Rozważania ostatnich chwil życia ziemskiego Pana Jezusa prowadzone przez studentów nawiązywały do codziennych pytań i problemów człowieka. Kolejne stacje były pytaniami i poszukiwaniem odpowiedzi na nurtujące każdego człowieka zagadnienia. Czasem były to sprawy banalne, przy innej stacji zastanawiano się nad najważniejszymi tematami.

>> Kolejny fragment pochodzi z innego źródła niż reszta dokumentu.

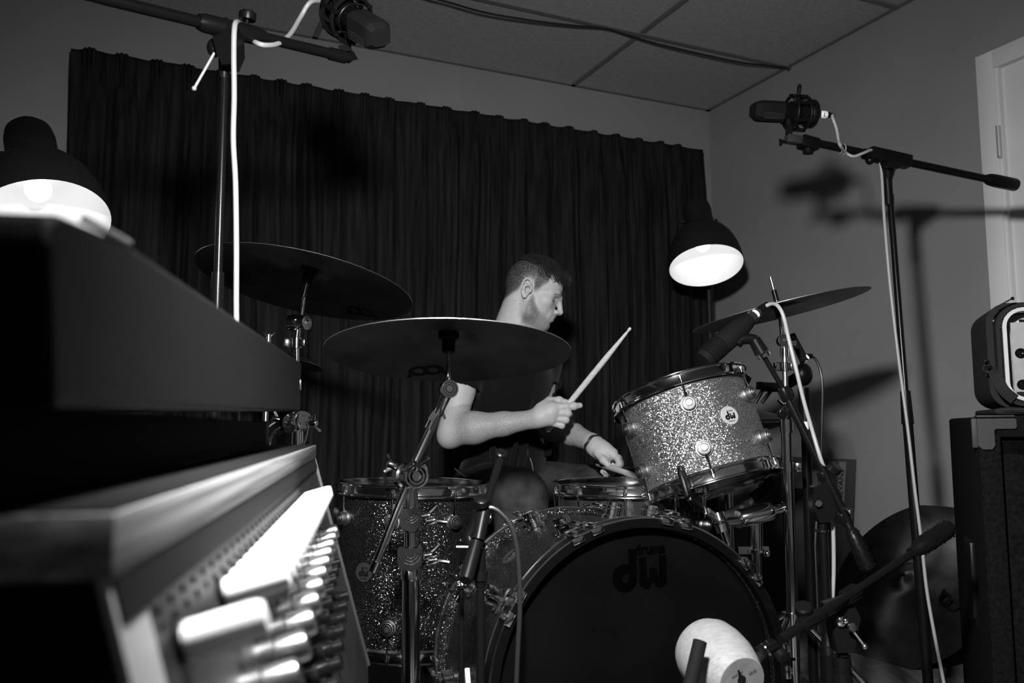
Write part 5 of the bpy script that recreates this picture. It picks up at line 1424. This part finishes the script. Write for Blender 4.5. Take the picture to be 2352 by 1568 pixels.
# ================================================================== the drummer
def v3(p): return np.array((p[0], p[1], p[2]), dtype=np.float32)
class Field:
    def __init__(self, lo, hi, h):
        self.lo = np.array(lo, np.float32); self.h = h
        self.n = np.ceil((np.array(hi) - self.lo) / h).astype(int) + 1
        self.a = np.full(self.n, 1.0, np.float32)
    def region(self, lo, hi):
        i0 = np.clip(np.floor((np.array(lo) - self.lo) / self.h).astype(int), 0, self.n)
        i1 = np.clip(np.ceil((np.array(hi) - self.lo) / self.h).astype(int) + 1, 0, self.n)
        if np.any(i1 <= i0): return None
        s = tuple(slice(a, b) for a, b in zip(i0, i1))
        ax = [self.lo[d] + self.h * np.arange(i0[d], i1[d], dtype=np.float32) for d in range(3)]
        return s, ax[0][:, None, None], ax[1][None, :, None], ax[2][None, None, :]
    def blend(self, s, d, k, sub=False):
        a = self.a[s]
        if sub:
            a, d = -a, d
        h = np.clip(.5 + .5 * (d - a) / k, 0, 1)
        r = d + (a - d) * h - k * h * (1 - h)
        self.a[s] = -r if sub else r
    def cone(self, p, q, r1, r2, k=.01, sub=False):
        p = v3(p); q = v3(q); m = max(r1, r2) + 2 * k + 4 * self.h
        g = self.region(np.minimum(p, q) - m, np.maximum(p, q) + m)
        if g is None: return
        s, X, Y, Z = g; d = q - p; L2 = max(float(d @ d), 1e-9)
        t = np.clip(((X - p[0]) * d[0] + (Y - p[1]) * d[1] + (Z - p[2]) * d[2]) / L2, 0, 1)
        dist = np.sqrt((X - p[0] - t * d[0]) ** 2 + (Y - p[1] - t * d[1]) ** 2 + (Z - p[2] - t * d[2]) ** 2) - (r1 + (r2 - r1) * t)
        self.blend(s, dist, k, sub)
    def ell(self, c, rad, A=None, k=.01, sub=False):
        """ellipsoid, rows of A are its axes"""
        c = v3(c); rad = np.array(rad, np.float32); A = np.eye(3, dtype=np.float32) if A is None else np.array(A, np.float32)
        m = rad.max() + 2 * k + 4 * self.h
        g = self.region(c - m, c + m)
        if g is None: return
        s, X, Y, Z = g; X = X - c[0]; Y = Y - c[1]; Z = Z - c[2]
        u = [(A[i, 0] * X + A[i, 1] * Y + A[i, 2] * Z) for i in range(3)]
        k0 = np.sqrt(sum((u[i] / rad[i]) ** 2 for i in range(3)))
        k1 = np.sqrt(sum((u[i] / rad[i] ** 2) ** 2 for i in range(3)))
        dist = k0 * (k0 - 1) / np.maximum(k1, 1e-6)
        self.blend(s, dist, k, sub)
    def mesh(self):
        a = self.a; h = self.h
        ins = a < 0
        c = np.zeros(tuple(self.n - 1), np.int8)
        for dx in (0, 1):
            for dy in (0, 1):
                for dz in (0, 1):
                    c += ins[dx:self.n[0] - 1 + dx, dy:self.n[1] - 1 + dy, dz:self.n[2] - 1 + dz]
        act = (c > 0) & (c < 8)
        idx = np.argwhere(act)
        ids = np.full(act.shape, -1, np.int32); ids[act] = np.arange(len(idx))
        off = np.array([(x, y, z) for x in (0, 1) for y in (0, 1) for z in (0, 1)])
        val = np.stack([a[idx[:, 0] + o[0], idx[:, 1] + o[1], idx[:, 2] + o[2]] for o in off], 1)
        acc = np.zeros((len(idx), 3), np.float64); cnt = np.zeros(len(idx))
        for i in range(8):
            for j in range(i + 1, 8):
                if np.abs(off[i] - off[j]).sum() != 1: continue
                m_ = (val[:, i] < 0) != (val[:, j] < 0)
                t = val[m_, i] / (val[m_, i] - val[m_, j])
                acc[m_] += off[i] + t[:, None] * (off[j] - off[i]); cnt[m_] += 1
        pos = self.lo + h * (idx + acc / cnt[:, None])
        quads = []
        for ax in range(3):
            b, c_ = [d for d in range(3) if d != ax]
            sl0 = [slice(None)] * 3; sl1 = [slice(None)] * 3
            sl0[ax] = slice(0, -1); sl1[ax] = slice(1, None)
            e = ins[tuple(sl0)] != ins[tuple(sl1)]
            w_ = np.argwhere(e)
            ok = (w_[:, b] > 0) & (w_[:, c_] > 0) & (w_[:, b] < self.n[b] - 1) & (w_[:, c_] < self.n[c_] - 1)
            w_ = w_[ok]
            fl = ins[tuple(sl0)][w_[:, 0], w_[:, 1], w_[:, 2]]
            def cell(db, dc):
                q = w_.copy(); q[:, b] -= db; q[:, c_] -= dc
                return ids[q[:, 0], q[:, 1], q[:, 2]]
            q = np.stack([cell(1, 1), cell(0, 1), cell(0, 0), cell(1, 0)], 1)
            flip = fl if ax != 1 else ~fl
            q[~flip] = q[~flip][:, ::-1]
            quads.append(q)
        return pos, np.concatenate(quads)
def field_obj(name, pos, quads, material, parent, attrs=None):
    M = np.array(WM[parent.name].inverted())
    p = pos @ M[:3, :3].T + M[:3, 3]
    me = bpy.data.meshes.new(name)
    me.vertices.add(len(p)); me.vertices.foreach_set('co', p.astype(np.float32).ravel())
    nq = len(quads)
    me.loops.add(nq * 4); me.loops.foreach_set('vertex_index', quads.astype(np.int32).ravel())
    me.polygons.add(nq); me.polygons.foreach_set('loop_start', np.arange(0, nq * 4, 4, dtype=np.int32))
    me.polygons.foreach_set('use_smooth', np.ones(nq, bool))
    me.update(calc_edges=True); me.validate()
    for k, val in (attrs or {}).items():
        at = me.attributes.new(k, 'FLOAT', 'POINT'); at.data.foreach_set('value', val.astype(np.float32))
    me.materials.append(MATS[material])
    o = bpy.data.objects.new(name, me); put(o, parent); return o

def skin_material():
    m = bpy.data.materials.new('skin'); m.use_nodes = True; nt = m.node_tree; b = nt.nodes['Principled BSDF']
    tc = nt.nodes.new('ShaderNodeTexCoord')
    def noise(s):
        n = nt.nodes.new('ShaderNodeTexNoise'); n.inputs['Scale'].default_value = s; n.inputs['Detail'].default_value = 2
        nt.links.new(tc.outputs['Object'], n.inputs['Vector']); return n
    tone = nt.nodes.new('ShaderNodeAttribute'); tone.attribute_name = 'tone'
    stub = nt.nodes.new('ShaderNodeAttribute'); stub.attribute_name = 'stubble'
    n1 = noise(420); r1 = nt.nodes.new('ShaderNodeMapRange')
    r1.inputs['From Min'].default_value = .26; r1.inputs['From Max'].default_value = .56
    nt.links.new(n1.outputs['Fac'], r1.inputs['Value'])
    mu = nt.nodes.new('ShaderNodeMath'); mu.operation = 'MULTIPLY'
    nt.links.new(r1.outputs[0], mu.inputs[0]); nt.links.new(stub.outputs['Fac'], mu.inputs[1])
    inv = nt.nodes.new('ShaderNodeMath'); inv.operation = 'SUBTRACT'; inv.inputs[0].default_value = 1.0
    nt.links.new(mu.outputs[0], inv.inputs[1])
    n2 = noise(70); r2 = nt.nodes.new('ShaderNodeMapRange'); r2.inputs['To Min'].default_value = .92; r2.inputs['To Max'].default_value = 1.08
    nt.links.new(n2.outputs['Fac'], r2.inputs['Value'])
    m1 = nt.nodes.new('ShaderNodeMath'); m1.operation = 'MULTIPLY'; nt.links.new(tone.outputs['Fac'], m1.inputs[0]); nt.links.new(inv.outputs[0], m1.inputs[1])
    m2 = nt.nodes.new('ShaderNodeMath'); m2.operation = 'MULTIPLY'; nt.links.new(m1.outputs[0], m2.inputs[0]); nt.links.new(r2.outputs[0], m2.inputs[1])
    nt.links.new(m2.outputs[0], b.inputs['Base Color'])
    b.inputs['Roughness'].default_value = .55; b.inputs['Specular IOR Level'].default_value = .3
    n3 = noise(260); bp = nt.nodes.new('ShaderNodeBump'); bp.inputs['Strength'].default_value = .25; bp.inputs['Distance'].default_value = .0015
    nt.links.new(n3.outputs['Fac'], bp.inputs['Height']); nt.links.new(bp.outputs[0], b.inputs['Normal'])
    MATS['skin'] = m
skin_material()

EAR_Y = 2.69
HO = P(1213, 672, EAR_Y)
HXv = Vector((.951, .0, -.309)); HZv = Vector((.309, 0, .951)); HYv = Vector((0, 1, 0))
HROT = np.array([HXv, HYv, HZv], np.float32)
def hp(x, y, z): return HO + HXv * x + HYv * y + HZv * z
def hell(F_, c, rad, k=.01, sub=False, rot=None):
    A = HROT if rot is None else np.array(rot, np.float32) @ HROT
    F_.ell(hp(*c), rad, A, k, sub)
fB = Vector((.80, -.60, 0)); rB = Vector((-.60, -.80, 0)); zB = Vector((0, 0, 1))       # torso: forward, his right, up
AB = np.array([fB, rB, zB], np.float32)
NECK = P(1162, 768, 2.72)
CHEST = NECK + Vector((.015, -.01, -.17)); BELLY = NECK + Vector((.0, .01, -.36)); PEL = Vector((BELLY.x - .02, BELLY.y + .03, .60))
SHR = P(1076, 806, 2.575); SHL = NECK - rB * .185 + Vector((.01, 0, -.065))
ELR = P(1040, 992, 2.50); WRR = P(1228, 962, 2.445)
ELL = P(1236, 962, 2.74); WRL = P(1360, 1017, 2.52)

def torso(F_, g=0.0):
    F_.ell(CHEST, (.105 + g, .175 + g, .17 + g), AB, .03)
    F_.ell(BELLY, (.110 + g, .155 + g, .15 + g), AB, .04)
    F_.ell(PEL, (.115 + g, .165 + g, .12 + g), AB, .04)
    for S in (SHR, SHL):
        F_.cone(NECK + Vector((0, 0, -.03)), S + Vector((0, 0, -.005)), .052 + g, .050 + g, .04)
        F_.cone(CHEST + Vector((0, 0, .06)), S + Vector((0, 0, -.03)), .07 + g, .052 + g, .03)
def arm_r(F_, g=0.0, full=True):
    mid = SHR.lerp(ELR, .5) + Vector((-.006, 0, 0))
    F_.cone(SHR, mid, .052 + g, .046 + g, .02); F_.cone(mid, ELR, .046 + g, .040 + g, .02)
    if full:
        m1 = ELR.lerp(WRR, .26) + Vector((0, -.004, .002)); m2 = ELR.lerp(WRR, .62)
        F_.cone(ELR, m1, .041, .0455, .02); F_.cone(m1, m2, .0450, .034, .02); F_.cone(m2, WRR, .034, .0255, .015)
        F_.ell(ELR + Vector((-.014, .004, -.018)), (.028, .03, .030), None, .02)
def arm_l(F_, g=0.0, full=True):
    mid = SHL.lerp(ELL, .5)
    F_.cone(SHL, mid, .052 + g, .046 + g, .02); F_.cone(mid, ELL, .046 + g, .040 + g, .02)
    if full:
        m1 = ELL.lerp(WRL, .28); m2 = ELL.lerp(WRL, .65)
        F_.cone(ELL, m1, .041, .046, .02); F_.cone(m1, m2, .046, .035, .02); F_.cone(m2, WRL, .035, .0265, .015)
def finger(F_, pts, r0=.0095, r1=.0078, k=.003):
    n = len(pts) - 1
    for i in range(n):
        F_.cone(pts[i], pts[i + 1], r0 + (r1 - r0) * i / n, r0 + (r1 - r0) * (i + 1) / n, k)
    for p in pts[1:-1]: F_.ell(p, (r0 * 1.06,) * 3, None, .003)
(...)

Przy stacji X ks. Prüfer mówił: „Moje ubranie raz na mnie, innym razem porozrzucane po całym pokoju. Chroni przed zimnem i wstydem. Ubranie, po które biegam czasem dwa razy w tygodniu. Dziękuję, że mnie zapraszasz do swego Królestwa a nie do ciuchlandii. Dziękuję Ci, że obok mnie są ludzie od Ciebie, którzy poprawią krawat i bluzkę. Naucz mnie, Jezu, być wdzięcznym”. Natomiast przy stacji XII jeden ze studentów pytał: „Co to jest miłość? Na to pytanie poszukują odpowiedzi ludzie młodzi, zwłaszcza gdy serce zaczyna bić mocniej do drugiej osoby. Gdy pytasz, co to jest miłość, to spójrz na krzyż - to jest miłość”.
Przez całą długość kościoła ustawione zostały małe świeczki, które prowadziły w stronę krzyża leżącego u stóp ołtarza. Panujący w świątyni półmrok dodatkowo tworzył modlitewny klimat i atmosferę refleksji.
- Takie nabożeństwa pomagają mi lepiej przeżywać Wielki Post. Często mam zajęcia do późna i nie zawsze mogę uczestniczyć w Drodze Krzyżowej. Ta dzisiejsza była później i dlatego z chęcią przyszłam do kościoła - powiedziała po zakończeniu nabożeństwa studentka UZ Wioleta. - Studiuję dopiero na pierwszym roku i nie chodzę na żadne duszpasterstwo. O Drodze Krzyżowej dowiedziałam się od koleżanek. Może zostanę na dłużej? Najbardziej podobały mi się śpiewy - dodała Wioleta.